**GIVEN DATA**
++++++

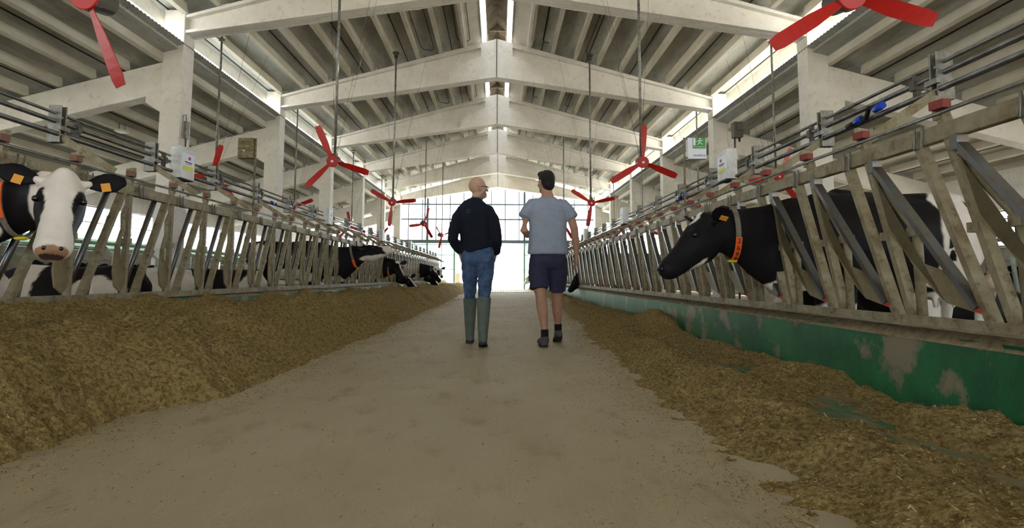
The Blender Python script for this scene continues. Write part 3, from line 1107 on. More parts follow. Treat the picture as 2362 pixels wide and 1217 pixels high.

++++++

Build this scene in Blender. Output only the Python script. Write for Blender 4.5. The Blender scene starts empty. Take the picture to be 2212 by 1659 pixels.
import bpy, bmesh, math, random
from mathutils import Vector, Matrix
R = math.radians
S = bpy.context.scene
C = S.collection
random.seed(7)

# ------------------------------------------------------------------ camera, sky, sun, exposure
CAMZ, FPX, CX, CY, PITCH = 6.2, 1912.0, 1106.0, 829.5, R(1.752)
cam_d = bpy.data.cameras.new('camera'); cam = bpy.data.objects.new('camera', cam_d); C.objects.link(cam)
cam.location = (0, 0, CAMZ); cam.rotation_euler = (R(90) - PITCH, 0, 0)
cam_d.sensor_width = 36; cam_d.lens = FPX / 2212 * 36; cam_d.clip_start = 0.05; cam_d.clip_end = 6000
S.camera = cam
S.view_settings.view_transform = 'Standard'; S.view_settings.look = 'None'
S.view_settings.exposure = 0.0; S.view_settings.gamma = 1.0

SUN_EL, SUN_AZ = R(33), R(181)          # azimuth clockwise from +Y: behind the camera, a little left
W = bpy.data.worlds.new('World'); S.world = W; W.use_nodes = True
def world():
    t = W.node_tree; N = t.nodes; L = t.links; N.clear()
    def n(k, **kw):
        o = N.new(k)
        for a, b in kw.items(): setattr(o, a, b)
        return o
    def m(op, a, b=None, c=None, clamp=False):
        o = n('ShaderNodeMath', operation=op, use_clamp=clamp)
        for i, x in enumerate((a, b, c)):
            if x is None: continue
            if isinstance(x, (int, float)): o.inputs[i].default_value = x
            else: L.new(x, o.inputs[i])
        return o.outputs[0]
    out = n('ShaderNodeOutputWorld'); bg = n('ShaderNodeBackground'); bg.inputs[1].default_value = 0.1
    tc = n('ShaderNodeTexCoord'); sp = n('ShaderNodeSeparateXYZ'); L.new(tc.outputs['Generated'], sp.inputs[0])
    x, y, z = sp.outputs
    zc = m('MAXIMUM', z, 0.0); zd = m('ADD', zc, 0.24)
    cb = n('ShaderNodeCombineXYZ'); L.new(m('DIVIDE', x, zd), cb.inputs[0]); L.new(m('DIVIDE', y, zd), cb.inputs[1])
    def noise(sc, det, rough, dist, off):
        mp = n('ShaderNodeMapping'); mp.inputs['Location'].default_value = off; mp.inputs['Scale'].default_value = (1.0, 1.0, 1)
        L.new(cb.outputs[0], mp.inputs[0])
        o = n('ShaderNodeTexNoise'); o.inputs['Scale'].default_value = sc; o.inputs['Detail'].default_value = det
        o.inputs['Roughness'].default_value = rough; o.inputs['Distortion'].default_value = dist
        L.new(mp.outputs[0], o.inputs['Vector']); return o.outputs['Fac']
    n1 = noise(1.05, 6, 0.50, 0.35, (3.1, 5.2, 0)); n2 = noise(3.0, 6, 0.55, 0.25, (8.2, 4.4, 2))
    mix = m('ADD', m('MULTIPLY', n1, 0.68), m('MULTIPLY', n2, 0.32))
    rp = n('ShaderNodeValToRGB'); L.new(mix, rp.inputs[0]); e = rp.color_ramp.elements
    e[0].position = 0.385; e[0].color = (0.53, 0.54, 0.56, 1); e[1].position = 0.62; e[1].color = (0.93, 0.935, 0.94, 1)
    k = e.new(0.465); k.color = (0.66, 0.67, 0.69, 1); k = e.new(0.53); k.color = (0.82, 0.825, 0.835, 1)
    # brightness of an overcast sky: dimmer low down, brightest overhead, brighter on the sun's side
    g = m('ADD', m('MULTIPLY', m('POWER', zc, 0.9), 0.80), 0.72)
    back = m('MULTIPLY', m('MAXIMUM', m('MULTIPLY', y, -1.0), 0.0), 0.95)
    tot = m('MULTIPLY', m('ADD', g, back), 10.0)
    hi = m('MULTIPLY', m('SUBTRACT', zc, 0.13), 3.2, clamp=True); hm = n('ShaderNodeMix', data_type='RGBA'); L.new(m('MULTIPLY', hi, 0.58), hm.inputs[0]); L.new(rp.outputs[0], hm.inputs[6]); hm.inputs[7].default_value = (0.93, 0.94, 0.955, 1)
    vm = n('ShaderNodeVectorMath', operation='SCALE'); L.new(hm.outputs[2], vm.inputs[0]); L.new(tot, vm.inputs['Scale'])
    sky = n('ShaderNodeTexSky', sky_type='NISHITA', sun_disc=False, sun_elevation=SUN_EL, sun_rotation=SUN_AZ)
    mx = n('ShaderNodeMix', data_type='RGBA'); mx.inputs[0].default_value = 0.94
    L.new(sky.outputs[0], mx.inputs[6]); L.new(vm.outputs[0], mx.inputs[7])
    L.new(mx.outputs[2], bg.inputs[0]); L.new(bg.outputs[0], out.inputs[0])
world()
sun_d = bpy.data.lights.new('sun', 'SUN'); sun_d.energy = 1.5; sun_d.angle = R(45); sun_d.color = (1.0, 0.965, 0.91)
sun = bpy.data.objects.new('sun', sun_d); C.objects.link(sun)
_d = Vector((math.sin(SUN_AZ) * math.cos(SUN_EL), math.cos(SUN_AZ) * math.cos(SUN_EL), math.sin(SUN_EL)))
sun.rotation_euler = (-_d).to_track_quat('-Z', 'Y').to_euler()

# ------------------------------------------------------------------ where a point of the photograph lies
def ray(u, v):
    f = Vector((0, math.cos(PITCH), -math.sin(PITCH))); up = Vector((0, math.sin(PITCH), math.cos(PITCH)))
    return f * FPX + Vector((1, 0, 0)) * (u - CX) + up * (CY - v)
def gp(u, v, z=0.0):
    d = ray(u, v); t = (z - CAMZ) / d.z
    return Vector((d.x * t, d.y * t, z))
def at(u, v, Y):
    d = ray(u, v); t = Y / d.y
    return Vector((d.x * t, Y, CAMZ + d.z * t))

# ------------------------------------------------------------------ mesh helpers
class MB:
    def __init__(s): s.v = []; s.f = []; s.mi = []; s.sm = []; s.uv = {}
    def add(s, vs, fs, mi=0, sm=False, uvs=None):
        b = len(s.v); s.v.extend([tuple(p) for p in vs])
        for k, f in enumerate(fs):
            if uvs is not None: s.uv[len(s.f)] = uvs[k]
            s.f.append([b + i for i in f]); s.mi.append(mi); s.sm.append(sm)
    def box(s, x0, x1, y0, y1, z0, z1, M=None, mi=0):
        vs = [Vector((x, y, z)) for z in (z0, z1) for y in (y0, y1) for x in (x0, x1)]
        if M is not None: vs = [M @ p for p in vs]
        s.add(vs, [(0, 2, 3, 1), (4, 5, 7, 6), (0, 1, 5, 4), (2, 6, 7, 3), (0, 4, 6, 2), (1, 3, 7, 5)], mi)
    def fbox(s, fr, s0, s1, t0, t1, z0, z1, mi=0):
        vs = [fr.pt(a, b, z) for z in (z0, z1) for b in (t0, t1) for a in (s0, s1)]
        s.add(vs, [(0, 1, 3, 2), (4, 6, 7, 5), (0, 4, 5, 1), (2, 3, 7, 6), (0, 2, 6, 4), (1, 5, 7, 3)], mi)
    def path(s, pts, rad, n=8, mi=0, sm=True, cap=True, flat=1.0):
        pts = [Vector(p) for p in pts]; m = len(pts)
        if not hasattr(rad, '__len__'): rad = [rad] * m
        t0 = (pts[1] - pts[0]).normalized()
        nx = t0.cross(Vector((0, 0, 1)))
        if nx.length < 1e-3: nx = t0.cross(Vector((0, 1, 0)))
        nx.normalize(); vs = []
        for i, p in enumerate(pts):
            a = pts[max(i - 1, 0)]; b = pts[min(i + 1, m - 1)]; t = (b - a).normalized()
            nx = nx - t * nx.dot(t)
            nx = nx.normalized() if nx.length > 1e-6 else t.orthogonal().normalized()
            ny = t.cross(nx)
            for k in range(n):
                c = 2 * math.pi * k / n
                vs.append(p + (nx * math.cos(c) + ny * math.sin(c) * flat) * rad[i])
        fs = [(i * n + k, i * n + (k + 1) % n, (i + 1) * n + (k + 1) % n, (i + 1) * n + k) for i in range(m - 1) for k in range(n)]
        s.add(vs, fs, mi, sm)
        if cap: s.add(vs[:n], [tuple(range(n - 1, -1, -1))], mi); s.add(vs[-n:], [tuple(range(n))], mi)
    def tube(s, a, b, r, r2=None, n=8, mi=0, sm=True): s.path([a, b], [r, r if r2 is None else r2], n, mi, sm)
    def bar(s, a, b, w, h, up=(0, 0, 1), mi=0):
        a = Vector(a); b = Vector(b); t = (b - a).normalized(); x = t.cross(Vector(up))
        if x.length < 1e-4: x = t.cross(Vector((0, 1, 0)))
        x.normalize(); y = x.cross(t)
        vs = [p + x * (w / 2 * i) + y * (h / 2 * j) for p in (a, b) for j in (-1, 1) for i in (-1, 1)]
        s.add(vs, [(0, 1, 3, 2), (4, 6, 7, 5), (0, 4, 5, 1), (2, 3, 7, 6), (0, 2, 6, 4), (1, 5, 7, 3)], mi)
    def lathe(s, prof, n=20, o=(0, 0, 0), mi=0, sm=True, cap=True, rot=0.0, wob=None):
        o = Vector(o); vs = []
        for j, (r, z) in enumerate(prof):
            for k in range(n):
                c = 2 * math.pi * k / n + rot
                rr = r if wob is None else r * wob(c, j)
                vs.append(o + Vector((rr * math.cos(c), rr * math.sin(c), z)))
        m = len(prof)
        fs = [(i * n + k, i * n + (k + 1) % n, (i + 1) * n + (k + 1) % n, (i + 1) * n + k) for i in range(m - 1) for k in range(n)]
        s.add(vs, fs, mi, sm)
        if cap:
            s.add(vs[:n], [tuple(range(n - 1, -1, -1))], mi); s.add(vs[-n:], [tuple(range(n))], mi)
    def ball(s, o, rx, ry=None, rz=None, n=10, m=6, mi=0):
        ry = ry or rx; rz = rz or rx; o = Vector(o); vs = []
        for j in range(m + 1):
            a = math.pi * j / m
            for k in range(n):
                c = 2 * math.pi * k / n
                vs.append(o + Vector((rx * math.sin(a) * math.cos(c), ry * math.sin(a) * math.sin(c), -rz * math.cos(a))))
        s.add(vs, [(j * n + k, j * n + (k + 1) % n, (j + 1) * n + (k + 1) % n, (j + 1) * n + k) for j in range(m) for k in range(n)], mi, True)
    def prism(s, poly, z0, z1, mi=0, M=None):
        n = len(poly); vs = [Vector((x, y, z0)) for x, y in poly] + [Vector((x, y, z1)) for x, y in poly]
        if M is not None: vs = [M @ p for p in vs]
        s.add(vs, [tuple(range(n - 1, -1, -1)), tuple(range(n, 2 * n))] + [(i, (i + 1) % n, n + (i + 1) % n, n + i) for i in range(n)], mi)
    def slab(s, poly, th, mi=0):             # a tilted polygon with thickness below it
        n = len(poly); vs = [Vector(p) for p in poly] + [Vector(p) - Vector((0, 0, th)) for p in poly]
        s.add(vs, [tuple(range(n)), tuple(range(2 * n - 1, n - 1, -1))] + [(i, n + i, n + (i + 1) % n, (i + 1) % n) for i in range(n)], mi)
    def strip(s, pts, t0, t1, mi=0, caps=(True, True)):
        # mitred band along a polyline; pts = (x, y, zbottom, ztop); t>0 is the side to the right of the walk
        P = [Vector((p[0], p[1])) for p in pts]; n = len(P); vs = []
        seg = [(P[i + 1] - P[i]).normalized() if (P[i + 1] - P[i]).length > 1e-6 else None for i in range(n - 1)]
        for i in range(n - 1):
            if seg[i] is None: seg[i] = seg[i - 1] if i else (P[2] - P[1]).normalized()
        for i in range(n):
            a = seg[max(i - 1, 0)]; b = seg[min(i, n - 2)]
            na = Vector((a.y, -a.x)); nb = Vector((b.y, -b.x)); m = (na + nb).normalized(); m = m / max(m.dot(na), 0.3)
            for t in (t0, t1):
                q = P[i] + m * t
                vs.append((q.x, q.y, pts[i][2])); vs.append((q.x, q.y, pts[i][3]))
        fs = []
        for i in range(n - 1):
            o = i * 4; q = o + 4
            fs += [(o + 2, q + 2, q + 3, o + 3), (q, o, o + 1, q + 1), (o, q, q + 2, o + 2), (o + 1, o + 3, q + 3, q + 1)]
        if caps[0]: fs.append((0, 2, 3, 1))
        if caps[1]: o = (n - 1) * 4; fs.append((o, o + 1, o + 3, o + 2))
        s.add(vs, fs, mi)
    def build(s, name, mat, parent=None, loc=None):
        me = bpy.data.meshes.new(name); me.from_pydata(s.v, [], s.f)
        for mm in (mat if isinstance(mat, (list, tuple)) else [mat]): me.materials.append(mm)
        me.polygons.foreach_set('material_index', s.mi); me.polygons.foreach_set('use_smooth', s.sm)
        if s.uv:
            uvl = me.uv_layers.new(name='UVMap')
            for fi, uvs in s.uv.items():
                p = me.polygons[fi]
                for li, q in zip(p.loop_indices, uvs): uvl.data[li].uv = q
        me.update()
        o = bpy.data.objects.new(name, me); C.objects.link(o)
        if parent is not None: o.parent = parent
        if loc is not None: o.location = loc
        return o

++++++

**REQUIRED TASK**
Using the entries shown above, reproduce verbatim the lines from the line bearing "Build this scene" to the line bearing "random.seed(7)", inclusive.

**SOLUTION FOR THIS PROBLEM**
Build this scene in Blender. Output only the Python script. Write for Blender 4.5. The Blender scene starts empty. Take the picture to be 2212 by 1659 pixels.
import bpy, bmesh, math, random
from mathutils import Vector, Matrix
R = math.radians
S = bpy.context.scene
C = S.collection
random.seed(7)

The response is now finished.